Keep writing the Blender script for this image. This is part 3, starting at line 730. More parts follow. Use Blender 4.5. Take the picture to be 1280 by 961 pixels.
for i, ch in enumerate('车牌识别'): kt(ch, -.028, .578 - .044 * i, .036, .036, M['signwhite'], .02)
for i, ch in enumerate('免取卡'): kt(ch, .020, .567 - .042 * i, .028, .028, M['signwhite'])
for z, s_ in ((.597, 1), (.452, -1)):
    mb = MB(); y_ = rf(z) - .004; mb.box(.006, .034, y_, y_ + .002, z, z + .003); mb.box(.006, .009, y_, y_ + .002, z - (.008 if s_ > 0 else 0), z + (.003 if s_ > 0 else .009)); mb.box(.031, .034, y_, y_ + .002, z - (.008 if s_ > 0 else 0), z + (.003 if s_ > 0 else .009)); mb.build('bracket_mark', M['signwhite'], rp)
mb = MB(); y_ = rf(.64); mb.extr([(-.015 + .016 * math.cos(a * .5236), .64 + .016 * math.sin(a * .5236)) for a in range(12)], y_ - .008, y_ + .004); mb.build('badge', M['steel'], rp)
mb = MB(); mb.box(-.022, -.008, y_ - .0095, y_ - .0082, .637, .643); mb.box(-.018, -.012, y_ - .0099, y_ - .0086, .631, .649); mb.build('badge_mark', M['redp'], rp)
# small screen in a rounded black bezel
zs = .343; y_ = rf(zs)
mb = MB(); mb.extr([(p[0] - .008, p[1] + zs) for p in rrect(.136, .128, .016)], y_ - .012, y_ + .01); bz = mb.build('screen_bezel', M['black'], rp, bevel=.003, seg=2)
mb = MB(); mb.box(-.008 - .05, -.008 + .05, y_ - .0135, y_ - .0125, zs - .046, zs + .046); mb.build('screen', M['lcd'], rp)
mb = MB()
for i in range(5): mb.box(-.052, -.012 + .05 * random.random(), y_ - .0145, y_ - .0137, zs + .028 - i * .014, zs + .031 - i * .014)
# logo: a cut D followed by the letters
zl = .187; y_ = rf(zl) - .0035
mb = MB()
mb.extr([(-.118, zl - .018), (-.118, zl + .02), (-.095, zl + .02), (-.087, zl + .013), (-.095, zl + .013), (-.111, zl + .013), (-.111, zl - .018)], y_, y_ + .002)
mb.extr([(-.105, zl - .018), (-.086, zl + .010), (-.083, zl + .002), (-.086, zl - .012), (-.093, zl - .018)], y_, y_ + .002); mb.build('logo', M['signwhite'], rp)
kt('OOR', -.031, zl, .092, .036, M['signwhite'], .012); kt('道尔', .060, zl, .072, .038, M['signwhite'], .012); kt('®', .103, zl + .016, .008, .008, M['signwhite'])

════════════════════

__GOAL__
Transcribe all lines as written.

__PROBLEM SOLUTION__
Keep writing the Blender script for this image. This is part 3, starting at line 730. More parts follow. Use Blender 4.5. Take the picture to be 1280 by 961 pixels.
for i, ch in enumerate('车牌识别'): kt(ch, -.028, .578 - .044 * i, .036, .036, M['signwhite'], .02)
for i, ch in enumerate('免取卡'): kt(ch, .020, .567 - .042 * i, .028, .028, M['signwhite'])
for z, s_ in ((.597, 1), (.452, -1)):
    mb = MB(); y_ = rf(z) - .004; mb.box(.006, .034, y_, y_ + .002, z, z + .003); mb.box(.006, .009, y_, y_ + .002, z - (.008 if s_ > 0 else 0), z + (.003 if s_ > 0 else .009)); mb.box(.031, .034, y_, y_ + .002, z - (.008 if s_ > 0 else 0), z + (.003 if s_ > 0 else .009)); mb.build('bracket_mark', M['signwhite'], rp)
mb = MB(); y_ = rf(.64); mb.extr([(-.015 + .016 * math.cos(a * .5236), .64 + .016 * math.sin(a * .5236)) for a in range(12)], y_ - .008, y_ + .004); mb.build('badge', M['steel'], rp)
mb = MB(); mb.box(-.022, -.008, y_ - .0095, y_ - .0082, .637, .643); mb.box(-.018, -.012, y_ - .0099, y_ - .0086, .631, .649); mb.build('badge_mark', M['redp'], rp)
# small screen in a rounded black bezel
zs = .343; y_ = rf(zs)
mb = MB(); mb.extr([(p[0] - .008, p[1] + zs) for p in rrect(.136, .128, .016)], y_ - .012, y_ + .01); bz = mb.build('screen_bezel', M['black'], rp, bevel=.003, seg=2)
mb = MB(); mb.box(-.008 - .05, -.008 + .05, y_ - .0135, y_ - .0125, zs - .046, zs + .046); mb.build('screen', M['lcd'], rp)
mb = MB()
for i in range(5): mb.box(-.052, -.012 + .05 * random.random(), y_ - .0145, y_ - .0137, zs + .028 - i * .014, zs + .031 - i * .014)
# logo: a cut D followed by the letters
zl = .187; y_ = rf(zl) - .0035
mb = MB()
mb.extr([(-.118, zl - .018), (-.118, zl + .02), (-.095, zl + .02), (-.087, zl + .013), (-.095, zl + .013), (-.111, zl + .013), (-.111, zl - .018)], y_, y_ + .002)
mb.extr([(-.105, zl - .018), (-.086, zl + .010), (-.083, zl + .002), (-.086, zl - .012), (-.093, zl - .018)], y_, y_ + .002); mb.build('logo', M['signwhite'], rp)
kt('OOR', -.031, zl, .092, .036, M['signwhite'], .012); kt('道尔', .060, zl, .072, .038, M['signwhite'], .012); kt('®', .103, zl + .016, .008, .008, M['signwhite'])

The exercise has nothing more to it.